ISBN: 978-65-87289-36-6 | Redes sociais da ABA:
Apresentação Oral em Grupo de Trabalho
GT 010: Antropologia da percepção e dos sentidos
“Fazia muita visagem isso”: o papel das coisas em encontros com o extra-ordinário e o ‘sobrenatural’ na Amazônia
Este trabalho é instigado pela grande quantidade de histórias de visagem que, contam, acontecem no Theatro da Paz, o principal teatro da capital paraense (Belém, PA), luxuosamente construído durante a ‘Belle Époque’ regional.

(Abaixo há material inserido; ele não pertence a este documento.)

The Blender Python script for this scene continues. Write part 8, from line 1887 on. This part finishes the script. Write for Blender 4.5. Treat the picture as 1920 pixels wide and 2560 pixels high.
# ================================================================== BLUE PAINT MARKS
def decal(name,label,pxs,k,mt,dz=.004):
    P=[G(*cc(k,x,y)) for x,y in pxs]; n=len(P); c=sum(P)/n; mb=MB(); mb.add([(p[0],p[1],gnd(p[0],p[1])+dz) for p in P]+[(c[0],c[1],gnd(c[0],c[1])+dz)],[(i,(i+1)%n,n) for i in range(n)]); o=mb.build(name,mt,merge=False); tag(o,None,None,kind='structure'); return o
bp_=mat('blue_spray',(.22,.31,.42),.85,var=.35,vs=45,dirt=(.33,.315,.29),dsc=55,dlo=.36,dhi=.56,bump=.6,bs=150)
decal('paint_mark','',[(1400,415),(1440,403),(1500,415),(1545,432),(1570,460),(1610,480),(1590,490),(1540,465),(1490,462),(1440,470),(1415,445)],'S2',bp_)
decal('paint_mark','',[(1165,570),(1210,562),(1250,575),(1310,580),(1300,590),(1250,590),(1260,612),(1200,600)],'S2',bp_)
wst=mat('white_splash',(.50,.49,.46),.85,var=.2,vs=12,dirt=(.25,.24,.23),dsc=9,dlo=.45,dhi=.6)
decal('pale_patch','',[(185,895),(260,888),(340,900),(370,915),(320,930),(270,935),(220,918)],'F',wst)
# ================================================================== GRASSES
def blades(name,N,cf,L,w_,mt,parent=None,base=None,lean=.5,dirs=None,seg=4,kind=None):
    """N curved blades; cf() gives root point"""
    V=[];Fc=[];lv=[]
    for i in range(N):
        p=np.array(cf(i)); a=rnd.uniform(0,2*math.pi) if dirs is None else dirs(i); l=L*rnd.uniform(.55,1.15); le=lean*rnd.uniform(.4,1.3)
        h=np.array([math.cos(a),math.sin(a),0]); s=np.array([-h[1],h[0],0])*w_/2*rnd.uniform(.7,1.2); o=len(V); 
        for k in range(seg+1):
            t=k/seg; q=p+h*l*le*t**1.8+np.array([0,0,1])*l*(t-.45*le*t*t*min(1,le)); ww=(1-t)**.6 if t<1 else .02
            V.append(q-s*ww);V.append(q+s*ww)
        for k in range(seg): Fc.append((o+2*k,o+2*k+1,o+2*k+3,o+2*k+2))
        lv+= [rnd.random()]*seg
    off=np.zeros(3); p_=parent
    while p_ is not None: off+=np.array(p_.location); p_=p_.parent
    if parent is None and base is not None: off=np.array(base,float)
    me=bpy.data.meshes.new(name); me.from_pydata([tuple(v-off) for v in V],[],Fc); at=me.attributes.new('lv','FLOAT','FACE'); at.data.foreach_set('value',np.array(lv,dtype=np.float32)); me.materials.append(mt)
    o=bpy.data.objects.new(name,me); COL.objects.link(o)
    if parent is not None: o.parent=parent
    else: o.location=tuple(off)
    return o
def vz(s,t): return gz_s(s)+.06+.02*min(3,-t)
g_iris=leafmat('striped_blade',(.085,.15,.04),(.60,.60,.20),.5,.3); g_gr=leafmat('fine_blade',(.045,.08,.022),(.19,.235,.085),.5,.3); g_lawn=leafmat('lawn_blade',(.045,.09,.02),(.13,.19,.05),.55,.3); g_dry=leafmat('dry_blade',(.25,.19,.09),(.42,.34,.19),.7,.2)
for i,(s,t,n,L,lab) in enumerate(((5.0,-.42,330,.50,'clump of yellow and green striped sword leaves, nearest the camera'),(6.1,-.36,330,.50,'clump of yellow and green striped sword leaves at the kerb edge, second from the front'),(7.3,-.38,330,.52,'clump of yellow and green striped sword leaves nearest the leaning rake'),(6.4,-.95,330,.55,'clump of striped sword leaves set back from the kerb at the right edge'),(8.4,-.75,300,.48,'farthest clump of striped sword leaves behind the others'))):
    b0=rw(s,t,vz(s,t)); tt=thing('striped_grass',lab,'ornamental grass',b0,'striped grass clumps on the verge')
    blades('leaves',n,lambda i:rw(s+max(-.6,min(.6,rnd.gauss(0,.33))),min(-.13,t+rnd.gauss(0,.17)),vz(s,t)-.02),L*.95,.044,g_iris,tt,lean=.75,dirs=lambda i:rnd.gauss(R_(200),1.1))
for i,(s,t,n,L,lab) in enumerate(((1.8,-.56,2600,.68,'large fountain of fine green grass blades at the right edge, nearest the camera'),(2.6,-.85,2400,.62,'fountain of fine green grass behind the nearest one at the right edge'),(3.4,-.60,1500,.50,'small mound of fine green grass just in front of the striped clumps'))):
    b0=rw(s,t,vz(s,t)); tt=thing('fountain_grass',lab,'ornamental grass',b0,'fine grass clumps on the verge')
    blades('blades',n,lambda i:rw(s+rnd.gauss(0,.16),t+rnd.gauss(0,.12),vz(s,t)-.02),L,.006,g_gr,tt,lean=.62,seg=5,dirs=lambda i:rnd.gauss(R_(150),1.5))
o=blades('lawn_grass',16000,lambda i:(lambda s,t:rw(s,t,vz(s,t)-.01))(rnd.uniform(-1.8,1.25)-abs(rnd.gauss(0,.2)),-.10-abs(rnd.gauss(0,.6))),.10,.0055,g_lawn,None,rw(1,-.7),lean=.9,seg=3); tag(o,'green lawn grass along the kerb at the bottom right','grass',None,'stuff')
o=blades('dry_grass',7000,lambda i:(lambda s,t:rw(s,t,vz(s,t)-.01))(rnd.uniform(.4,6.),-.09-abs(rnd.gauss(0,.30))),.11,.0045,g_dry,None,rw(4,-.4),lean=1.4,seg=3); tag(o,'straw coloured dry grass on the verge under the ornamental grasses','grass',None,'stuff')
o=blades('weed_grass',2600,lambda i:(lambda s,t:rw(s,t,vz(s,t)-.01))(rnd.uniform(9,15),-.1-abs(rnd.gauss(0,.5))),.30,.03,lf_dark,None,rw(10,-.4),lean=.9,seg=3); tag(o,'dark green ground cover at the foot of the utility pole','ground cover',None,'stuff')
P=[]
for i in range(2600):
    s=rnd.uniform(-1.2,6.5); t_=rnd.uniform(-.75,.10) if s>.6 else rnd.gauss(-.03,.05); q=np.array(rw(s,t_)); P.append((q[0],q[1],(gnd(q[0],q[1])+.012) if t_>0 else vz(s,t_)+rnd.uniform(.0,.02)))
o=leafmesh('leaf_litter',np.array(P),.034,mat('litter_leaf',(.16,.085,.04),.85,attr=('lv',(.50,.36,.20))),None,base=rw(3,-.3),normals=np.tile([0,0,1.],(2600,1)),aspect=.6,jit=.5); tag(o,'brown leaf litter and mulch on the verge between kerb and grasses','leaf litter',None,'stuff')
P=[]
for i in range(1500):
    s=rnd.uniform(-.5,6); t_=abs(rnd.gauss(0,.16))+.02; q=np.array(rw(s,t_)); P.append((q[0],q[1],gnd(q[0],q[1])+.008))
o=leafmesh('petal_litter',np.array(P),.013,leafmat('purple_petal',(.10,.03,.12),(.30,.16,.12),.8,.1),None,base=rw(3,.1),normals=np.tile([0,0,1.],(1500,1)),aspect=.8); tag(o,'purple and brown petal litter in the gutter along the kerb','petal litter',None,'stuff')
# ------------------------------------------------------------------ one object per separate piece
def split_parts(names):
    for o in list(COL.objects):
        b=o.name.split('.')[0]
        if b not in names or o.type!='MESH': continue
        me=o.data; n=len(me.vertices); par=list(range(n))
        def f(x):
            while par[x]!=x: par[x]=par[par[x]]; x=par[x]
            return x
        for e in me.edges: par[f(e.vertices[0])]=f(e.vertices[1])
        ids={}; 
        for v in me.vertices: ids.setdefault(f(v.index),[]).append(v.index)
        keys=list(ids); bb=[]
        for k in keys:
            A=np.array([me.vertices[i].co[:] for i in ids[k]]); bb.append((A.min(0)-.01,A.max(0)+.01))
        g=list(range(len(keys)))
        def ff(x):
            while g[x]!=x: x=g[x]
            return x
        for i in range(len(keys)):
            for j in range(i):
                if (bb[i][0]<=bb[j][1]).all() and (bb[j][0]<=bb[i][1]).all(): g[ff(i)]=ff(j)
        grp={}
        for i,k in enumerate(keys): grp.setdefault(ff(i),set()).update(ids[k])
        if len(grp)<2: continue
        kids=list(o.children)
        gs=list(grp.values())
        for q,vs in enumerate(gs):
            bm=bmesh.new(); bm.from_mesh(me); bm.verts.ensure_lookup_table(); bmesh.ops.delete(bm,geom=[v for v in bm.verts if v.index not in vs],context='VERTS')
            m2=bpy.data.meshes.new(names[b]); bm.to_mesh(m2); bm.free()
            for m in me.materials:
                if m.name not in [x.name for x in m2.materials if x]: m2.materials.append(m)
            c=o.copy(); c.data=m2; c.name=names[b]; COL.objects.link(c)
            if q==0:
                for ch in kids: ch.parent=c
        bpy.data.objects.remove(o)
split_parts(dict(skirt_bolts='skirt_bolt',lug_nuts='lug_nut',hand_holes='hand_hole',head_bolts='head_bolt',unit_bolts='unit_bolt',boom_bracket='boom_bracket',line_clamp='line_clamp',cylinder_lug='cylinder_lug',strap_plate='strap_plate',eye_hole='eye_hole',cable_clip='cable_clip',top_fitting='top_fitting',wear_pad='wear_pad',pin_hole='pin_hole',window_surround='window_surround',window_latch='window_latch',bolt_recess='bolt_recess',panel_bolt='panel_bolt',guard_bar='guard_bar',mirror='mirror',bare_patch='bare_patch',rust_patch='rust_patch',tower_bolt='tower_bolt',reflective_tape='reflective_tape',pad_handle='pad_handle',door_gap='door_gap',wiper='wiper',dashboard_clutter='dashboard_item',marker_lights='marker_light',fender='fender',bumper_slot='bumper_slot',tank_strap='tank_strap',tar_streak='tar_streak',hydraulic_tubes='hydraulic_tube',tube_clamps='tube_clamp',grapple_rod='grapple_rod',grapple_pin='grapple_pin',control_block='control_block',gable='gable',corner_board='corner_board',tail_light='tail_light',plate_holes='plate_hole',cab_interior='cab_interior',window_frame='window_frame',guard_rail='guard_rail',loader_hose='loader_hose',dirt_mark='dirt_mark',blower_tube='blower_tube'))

Atráves das narrativas que coletei sobre o teatro e de casos similares na bibliografia, busco explorar a capacidade da materialidade na Amazônia de ‘fazer visagens’: tanto em seu papel de provocar os sentidos, que informam sobre a presença de visagens, quanto na potencialidade que alguns objetos tem de atrair ou causar visagens. Visagem é um termo que descreve, principalmente, uma categoria de encontros multissensoriais com entes extra-ordinários, com os quais se tem uma relação mais ou menos simétrica. Isso inclui encontros com entes por vezes chamados de Encantados, como a Curupira e a Matinta Perera; com não-vivos, na forma de fantasmas e assombrações; e com certos animais da mata e dos rios, como Macacos Guariba e os Botos. É comum que lugares antigos (como palacetes, ruínas, locais importantes em revoltas populares e antigas prisões) tenham fama de serem ‘visagentos’; assim como, à beira dos rios, às margens da cidade, certas regiões da mata e locais com artefatos arqueológicos. E, geralmente, é ouvindo histórias desses lugares que se escuta o termo ‘fazer visagem’, que, nesses contextos, significa performar ações que atraem ou provocam visagens. Porém, essa capacidade de ‘fazer visagem’, não é atribuída somente às pessoas, mas também a objetos, frequentemente artefatos arqueológicos e pertences ligados aos mortos, como a cadeira preferida de um idoso ou a carteira perdida de um inspetor de segurança. Contudo, ouvindo as narrativas de visagem, contadas por funcionários e pessoas que trabalham no Theatro da Paz, notei que materialidades ordinárias, como quadros de energia, paredes, chapéus, e principalmente portas e janelas, aparecem com frequência nos relatos. Por mais que não sejam ‘provocadores’, da mesma forma que as outras categorias de objeto listadas, essas materialidades tem um papel no ‘fazer visagem’, uma vez que, frequentemente, é através da sensorialidade despertada por elas que às visagens se fazem notar. Destacando, por fim, um duplo papel das coisas: de mediador e de agente nas relações com o extra-ordinário.